Entre nosotros hay también quienes anuncian la catástrofe. No es mi intención llamarlos payasos -tendría que incluirme- porque no creo que lo sean. Hablan de un incendio que no se quiere señalar, no profetizan, están viendo las llamas, y ese incendio es real. El hecho de que no queramos señalarlo no significa que no lo veamos. Lo vemos, pero disentimos en su magnitud, en su alcance, en su duración y perduración mismas. Como nos valemos del trueno para medir la distancia a que ha caído el rayo, así usamos nuestras vidas como instrumento de medida para calibrar la magnitud de ese incendio, y hasta llegamos a pensar que con ellas, con el mero hecho de vivirlas, acabaremos sofocándolo y apagándolo. A esta última actitud la podemos llamar acomodo. Vivimos en el incendio, y nos movemos entre quienes se creen capaces de apagarlo con su vivir cotidiano y quienes nos advierten a diario de que nos quemamos. A quien está absolutamente convencido de lo primero, lo que anuncia el segundo puede llegar a resultarle molesto. Y para evitar equívocos, aclararé que al hablar de unos y de otros me refiero sólo a los no nacionalistas de esta nuestra comunidad. Los nacionalistas están libres del fuego, o quizá sea más exacto decir que son el fuego, no sin añadir a continuación que el fuego sólo deja, una vez consumido, cenizas.

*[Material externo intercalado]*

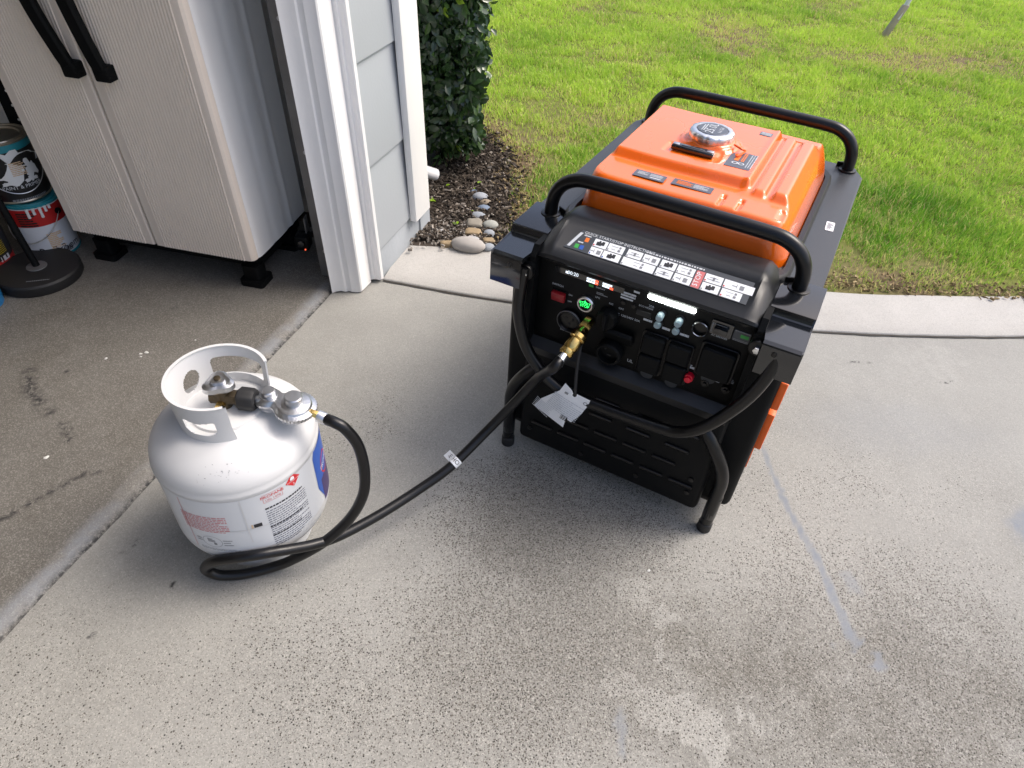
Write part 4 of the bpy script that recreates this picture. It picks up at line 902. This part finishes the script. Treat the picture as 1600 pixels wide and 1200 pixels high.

No cabe duda de que entre nosotros ha existido, existe, un sueño etnicista para imponer un modelo de comunidad que deja fuera a todo aquél que no se ajuste al perfil establecido. Las fanfarrias de cencerros de los zanpantzar suelen ser el heraldo de la horda y la imagen más ajustada de su ideal primigenio. Tampoco cabe duda de que ese sueño etnicista halló su camino expedito gracias a unos blasones victimistas que encontraron buen acomodo en una población afligida por una autoinculpación histórica, y gracias también a la existencia de una banda terrorista dispuesta a recordarle a ésta su deuda y sus deberes. Con el único límite de una legalidad siempre puesta en cuestión, lo que parecía cargarlo de razón y añadir culpa a quien no estuviera de su parte, ese sueño etnicista ocupó el poder y ha podido actuar a sus anchas. Con tantos elementos a su favor, los logros obtenidos han sido, sin embargo, más pobres de lo esperado, lo que me lleva a pensar que algún mérito tendrá en ello esa población silenciosa que ha sabido hacer de su acomodo un instrumento de supervivencia.

Baste como ejemplo lo ocurrido con nuestra política lingüística. Siempre me asombró que el deseo de convertir en euskaldunes en el menor tiempo posible a las tres cuartas partes de la población, tratando de imponerles una lengua difícil, no hallara casi resistencia: no tuvo ninguna. Sin embargo, esa política ha fracasado, y ha sido así porque la población ha sabido adaptarla a su acomodo, a una realidad que ya no acostumbra a colgar cencerros de los árboles. Que esa adaptación no se ha hecho sin sacrificios es evidente, tanto como que también ha dejado sus víctimas. Aún quedan por calibrar algunos daños sociales irreparables y por prevenir las consecuencias de futuros embates. No nos riamos de los payasos que nos los anuncien. Ellos y los acomodados se necesitan, en realidad, mutuamente.